Mücadele hızlı bir şekilde yapılmaz ise virüs döneminde artan ürün fiyatları kuraklık vesilesiyle daha da artacak enflasyon balonu çok daha büyük hacimlere ulaşmış olacaktır ki bu durumda büyümenin önündeki en büyük engel olacaktır.
Tüm bunların yanında dünyanın büyümeye doğru yol almasında aşı çalışmalarının ve aşıların etkinliğinin yeri çok ama çok önemlidir.
2021 yılının büyüme yılı olacağı ön görüleri tamamen aşı çalışmalarının çok iyi olacağı tezi üzerine kurulmuştur.
Hiç kimsenin istemediği ve ummadığı bir şekilde aşı ile ilgili çalışmalardan beklenilen sonuçların alınamaması ya da mutasyona uğramış virüs türleri üzerinde aşıların herhangi bir etkinliğinin sağlanamamış olması 2021 yılının 2020 yılından ehem ekonomik hem de sosyal anlamda daha da kötü geçmesine sebep olabilir.
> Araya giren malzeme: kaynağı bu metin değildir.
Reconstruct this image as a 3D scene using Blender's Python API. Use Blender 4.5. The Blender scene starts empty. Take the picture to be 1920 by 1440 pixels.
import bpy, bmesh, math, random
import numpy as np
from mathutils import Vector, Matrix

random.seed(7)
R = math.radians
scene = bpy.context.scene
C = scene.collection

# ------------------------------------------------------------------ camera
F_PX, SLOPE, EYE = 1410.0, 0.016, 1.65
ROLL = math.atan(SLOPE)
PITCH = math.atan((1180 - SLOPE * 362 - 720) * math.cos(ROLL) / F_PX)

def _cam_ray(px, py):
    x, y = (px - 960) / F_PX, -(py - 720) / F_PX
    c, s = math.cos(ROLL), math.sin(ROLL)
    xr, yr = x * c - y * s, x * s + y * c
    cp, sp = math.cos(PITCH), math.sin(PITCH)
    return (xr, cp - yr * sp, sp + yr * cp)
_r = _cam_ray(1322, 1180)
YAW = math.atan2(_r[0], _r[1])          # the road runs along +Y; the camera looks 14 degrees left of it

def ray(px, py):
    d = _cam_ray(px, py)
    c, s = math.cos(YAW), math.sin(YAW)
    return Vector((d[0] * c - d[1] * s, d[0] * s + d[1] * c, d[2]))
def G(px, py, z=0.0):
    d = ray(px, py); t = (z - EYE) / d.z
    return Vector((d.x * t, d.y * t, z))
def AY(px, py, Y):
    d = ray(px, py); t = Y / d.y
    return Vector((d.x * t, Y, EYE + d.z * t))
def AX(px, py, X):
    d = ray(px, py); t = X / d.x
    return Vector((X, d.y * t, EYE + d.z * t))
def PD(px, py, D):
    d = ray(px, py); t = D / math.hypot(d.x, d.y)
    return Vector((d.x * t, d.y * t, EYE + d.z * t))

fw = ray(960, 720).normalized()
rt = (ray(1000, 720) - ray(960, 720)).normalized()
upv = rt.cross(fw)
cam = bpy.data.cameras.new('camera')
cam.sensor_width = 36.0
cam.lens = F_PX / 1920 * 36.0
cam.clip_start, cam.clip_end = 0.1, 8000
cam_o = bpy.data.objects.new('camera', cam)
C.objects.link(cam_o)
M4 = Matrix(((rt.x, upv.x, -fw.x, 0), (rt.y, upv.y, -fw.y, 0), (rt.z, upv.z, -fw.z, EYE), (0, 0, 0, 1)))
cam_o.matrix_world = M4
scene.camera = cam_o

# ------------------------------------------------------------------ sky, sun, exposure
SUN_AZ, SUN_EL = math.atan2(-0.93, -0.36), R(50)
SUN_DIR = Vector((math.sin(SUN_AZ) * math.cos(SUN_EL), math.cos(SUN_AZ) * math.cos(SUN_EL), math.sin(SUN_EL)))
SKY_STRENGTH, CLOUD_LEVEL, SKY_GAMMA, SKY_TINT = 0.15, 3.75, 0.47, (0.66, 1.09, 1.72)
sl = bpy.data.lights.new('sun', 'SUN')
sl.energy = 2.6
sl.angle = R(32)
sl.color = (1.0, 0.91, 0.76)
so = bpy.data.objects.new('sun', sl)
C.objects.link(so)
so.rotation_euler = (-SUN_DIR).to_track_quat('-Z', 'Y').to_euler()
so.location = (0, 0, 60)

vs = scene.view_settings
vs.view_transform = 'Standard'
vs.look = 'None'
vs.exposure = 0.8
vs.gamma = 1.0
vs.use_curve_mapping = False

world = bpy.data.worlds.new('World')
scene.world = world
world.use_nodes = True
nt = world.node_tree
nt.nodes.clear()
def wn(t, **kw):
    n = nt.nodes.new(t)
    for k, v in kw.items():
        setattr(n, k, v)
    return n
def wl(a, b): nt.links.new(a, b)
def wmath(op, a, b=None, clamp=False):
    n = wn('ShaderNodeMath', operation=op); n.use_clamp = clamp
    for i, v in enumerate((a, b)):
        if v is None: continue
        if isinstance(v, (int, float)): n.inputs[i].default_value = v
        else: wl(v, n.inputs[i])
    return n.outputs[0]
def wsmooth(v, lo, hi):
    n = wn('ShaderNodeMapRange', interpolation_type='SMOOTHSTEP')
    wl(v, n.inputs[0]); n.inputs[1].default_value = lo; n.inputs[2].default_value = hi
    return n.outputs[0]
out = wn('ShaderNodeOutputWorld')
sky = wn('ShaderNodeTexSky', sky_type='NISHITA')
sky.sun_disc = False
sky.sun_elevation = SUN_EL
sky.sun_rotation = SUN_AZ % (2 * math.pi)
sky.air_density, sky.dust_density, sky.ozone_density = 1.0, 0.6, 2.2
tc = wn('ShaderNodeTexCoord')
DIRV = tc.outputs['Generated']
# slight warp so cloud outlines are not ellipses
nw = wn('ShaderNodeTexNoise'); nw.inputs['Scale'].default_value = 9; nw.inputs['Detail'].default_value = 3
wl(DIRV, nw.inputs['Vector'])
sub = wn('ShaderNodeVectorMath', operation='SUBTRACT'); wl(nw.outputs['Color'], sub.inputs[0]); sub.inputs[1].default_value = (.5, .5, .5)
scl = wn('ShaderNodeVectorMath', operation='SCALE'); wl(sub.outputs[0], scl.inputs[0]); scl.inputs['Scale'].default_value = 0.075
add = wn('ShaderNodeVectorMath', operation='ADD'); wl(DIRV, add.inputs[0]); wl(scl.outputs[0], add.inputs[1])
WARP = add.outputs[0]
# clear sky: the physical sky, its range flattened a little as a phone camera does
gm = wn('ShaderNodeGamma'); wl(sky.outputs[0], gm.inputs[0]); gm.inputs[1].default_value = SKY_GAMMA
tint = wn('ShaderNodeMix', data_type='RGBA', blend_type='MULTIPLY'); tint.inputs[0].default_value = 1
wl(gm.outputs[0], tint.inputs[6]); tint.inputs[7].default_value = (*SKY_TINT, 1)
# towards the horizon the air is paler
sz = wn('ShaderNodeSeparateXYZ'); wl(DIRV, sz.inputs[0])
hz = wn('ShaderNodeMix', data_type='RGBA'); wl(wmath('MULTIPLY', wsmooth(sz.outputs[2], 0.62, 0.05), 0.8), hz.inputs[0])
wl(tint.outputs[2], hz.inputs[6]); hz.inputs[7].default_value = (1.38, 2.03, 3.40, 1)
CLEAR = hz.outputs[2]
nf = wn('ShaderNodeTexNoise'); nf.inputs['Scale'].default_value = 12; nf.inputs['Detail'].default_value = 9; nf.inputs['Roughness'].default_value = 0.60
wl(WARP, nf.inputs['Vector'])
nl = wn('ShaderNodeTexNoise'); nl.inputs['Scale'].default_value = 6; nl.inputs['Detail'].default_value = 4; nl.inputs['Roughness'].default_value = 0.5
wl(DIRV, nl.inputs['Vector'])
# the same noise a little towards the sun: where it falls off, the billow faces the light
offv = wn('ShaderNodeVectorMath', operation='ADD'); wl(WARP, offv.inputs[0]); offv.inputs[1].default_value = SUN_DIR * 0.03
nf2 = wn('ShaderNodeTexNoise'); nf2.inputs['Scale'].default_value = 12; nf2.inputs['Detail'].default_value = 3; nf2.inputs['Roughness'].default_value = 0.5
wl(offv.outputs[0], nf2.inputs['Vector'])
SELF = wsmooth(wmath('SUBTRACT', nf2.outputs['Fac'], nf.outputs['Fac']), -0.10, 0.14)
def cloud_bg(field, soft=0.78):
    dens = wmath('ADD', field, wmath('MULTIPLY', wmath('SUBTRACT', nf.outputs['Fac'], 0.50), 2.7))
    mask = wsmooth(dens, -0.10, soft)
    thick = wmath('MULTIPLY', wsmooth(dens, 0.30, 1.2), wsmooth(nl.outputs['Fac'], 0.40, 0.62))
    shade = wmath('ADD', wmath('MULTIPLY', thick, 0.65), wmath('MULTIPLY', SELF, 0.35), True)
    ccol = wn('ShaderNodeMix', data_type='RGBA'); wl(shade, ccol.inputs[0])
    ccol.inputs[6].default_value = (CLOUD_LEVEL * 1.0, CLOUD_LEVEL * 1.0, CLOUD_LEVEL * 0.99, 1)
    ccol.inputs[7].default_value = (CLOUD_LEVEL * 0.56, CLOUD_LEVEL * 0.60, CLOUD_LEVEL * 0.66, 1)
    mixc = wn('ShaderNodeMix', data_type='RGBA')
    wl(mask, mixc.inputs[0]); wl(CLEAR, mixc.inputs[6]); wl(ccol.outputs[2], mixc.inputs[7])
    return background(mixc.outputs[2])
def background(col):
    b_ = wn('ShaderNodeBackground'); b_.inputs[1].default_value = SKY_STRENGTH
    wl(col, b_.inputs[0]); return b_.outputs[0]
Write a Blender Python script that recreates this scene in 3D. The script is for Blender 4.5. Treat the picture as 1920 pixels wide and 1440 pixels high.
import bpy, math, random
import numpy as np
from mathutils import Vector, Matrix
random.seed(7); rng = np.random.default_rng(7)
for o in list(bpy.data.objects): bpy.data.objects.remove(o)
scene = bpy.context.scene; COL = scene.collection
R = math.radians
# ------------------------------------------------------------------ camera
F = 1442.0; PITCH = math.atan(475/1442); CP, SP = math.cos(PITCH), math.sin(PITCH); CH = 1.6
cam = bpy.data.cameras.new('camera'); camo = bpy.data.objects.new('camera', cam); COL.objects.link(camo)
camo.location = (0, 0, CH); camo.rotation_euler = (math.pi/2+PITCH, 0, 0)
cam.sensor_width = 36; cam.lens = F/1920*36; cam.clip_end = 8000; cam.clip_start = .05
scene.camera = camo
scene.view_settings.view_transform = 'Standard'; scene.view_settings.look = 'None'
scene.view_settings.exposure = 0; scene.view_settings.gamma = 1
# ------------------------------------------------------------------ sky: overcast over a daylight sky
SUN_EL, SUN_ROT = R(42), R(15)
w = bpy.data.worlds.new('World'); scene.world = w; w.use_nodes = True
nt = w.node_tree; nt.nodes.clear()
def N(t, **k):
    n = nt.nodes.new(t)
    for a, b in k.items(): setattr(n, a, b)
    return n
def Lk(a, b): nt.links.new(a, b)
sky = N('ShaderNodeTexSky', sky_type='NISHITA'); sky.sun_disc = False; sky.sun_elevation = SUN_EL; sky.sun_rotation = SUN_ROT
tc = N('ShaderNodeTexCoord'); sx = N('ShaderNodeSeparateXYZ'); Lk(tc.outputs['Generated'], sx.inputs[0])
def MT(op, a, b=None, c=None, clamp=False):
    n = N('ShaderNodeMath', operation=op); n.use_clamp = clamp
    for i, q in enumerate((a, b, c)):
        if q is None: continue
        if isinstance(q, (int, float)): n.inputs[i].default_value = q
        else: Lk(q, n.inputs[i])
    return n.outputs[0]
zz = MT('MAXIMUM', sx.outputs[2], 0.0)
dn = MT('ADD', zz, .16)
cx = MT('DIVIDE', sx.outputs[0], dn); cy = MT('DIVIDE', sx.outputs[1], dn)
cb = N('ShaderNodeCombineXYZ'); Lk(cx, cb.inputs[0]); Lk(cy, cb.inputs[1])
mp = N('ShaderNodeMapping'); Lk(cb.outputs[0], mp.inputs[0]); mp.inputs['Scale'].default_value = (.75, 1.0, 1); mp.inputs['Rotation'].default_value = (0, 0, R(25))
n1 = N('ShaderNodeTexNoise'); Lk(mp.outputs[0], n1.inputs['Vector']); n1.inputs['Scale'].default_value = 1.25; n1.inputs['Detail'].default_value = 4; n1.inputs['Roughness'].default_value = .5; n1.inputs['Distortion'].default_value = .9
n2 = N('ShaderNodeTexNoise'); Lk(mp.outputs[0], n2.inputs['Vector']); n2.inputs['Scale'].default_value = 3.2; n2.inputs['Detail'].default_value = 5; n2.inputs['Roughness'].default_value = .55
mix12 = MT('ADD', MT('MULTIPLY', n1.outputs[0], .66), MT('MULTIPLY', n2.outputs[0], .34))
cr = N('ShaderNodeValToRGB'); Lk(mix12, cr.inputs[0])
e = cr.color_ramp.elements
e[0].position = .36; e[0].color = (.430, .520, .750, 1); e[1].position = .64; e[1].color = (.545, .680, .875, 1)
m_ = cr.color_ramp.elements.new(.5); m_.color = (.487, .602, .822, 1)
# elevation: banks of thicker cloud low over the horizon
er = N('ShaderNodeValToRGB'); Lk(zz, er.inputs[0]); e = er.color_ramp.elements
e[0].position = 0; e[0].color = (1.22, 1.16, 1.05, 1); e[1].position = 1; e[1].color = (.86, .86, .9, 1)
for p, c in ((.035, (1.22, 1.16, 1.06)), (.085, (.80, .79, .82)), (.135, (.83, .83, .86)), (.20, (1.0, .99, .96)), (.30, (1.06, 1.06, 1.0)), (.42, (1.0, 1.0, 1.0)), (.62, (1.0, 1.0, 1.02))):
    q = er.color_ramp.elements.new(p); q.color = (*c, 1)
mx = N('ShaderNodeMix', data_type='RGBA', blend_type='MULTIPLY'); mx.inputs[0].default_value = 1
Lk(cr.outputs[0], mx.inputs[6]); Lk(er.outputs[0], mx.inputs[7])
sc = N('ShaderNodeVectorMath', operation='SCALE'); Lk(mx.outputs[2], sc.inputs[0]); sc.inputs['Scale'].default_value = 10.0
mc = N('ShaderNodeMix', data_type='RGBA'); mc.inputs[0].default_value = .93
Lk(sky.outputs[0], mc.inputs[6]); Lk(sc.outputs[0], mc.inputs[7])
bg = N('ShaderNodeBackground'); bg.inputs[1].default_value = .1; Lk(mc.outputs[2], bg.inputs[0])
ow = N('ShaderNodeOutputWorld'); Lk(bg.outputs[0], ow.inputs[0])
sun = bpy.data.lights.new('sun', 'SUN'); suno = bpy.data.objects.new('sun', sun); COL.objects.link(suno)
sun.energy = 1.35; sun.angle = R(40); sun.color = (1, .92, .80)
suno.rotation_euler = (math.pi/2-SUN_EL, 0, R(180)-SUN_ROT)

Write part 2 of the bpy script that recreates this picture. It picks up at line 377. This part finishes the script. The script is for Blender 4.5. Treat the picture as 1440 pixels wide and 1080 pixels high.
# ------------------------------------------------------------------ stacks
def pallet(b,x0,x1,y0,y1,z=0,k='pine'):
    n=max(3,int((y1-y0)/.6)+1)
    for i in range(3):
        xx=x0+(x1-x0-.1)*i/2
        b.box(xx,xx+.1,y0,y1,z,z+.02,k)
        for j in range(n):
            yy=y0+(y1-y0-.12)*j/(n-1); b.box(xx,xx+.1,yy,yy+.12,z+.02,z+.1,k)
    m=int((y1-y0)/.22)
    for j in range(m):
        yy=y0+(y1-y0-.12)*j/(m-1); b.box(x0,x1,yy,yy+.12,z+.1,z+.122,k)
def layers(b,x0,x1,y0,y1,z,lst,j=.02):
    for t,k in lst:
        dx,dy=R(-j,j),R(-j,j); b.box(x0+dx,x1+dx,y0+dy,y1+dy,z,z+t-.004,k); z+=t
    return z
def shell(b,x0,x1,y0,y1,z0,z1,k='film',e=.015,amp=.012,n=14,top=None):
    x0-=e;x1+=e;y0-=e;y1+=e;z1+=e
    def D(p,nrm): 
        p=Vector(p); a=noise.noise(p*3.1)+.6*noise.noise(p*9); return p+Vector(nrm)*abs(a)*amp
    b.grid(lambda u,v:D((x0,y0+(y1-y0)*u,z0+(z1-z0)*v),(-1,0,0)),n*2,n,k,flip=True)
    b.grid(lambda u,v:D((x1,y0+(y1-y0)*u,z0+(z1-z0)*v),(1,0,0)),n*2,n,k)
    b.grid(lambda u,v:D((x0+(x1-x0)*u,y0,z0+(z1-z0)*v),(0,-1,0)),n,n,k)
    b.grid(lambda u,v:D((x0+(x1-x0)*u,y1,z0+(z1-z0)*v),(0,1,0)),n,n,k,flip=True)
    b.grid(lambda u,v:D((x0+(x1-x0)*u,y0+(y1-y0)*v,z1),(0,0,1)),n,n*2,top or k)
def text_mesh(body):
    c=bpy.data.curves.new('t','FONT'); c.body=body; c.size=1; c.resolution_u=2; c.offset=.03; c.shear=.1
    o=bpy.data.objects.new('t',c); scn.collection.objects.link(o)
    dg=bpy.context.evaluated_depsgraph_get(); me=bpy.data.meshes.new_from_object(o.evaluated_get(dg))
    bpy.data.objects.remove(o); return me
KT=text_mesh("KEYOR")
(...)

Çünkü 2020 yılında gerek bireyler gerekse de şirketler kötü gün için kenarda tutmuş oldukları birikimlerini bitirdiler.
Kenarda birikimin kalmadığı bir durum ortaya çıktığında 2021 zorlukların yılı olmaya aday olacaktır.
Fakat ümidimiz ve duamız her şeyin umduğumuz gibi olması yönünden başka bir yöne en ufak bir kaymaya mahal bırakmamalıdır.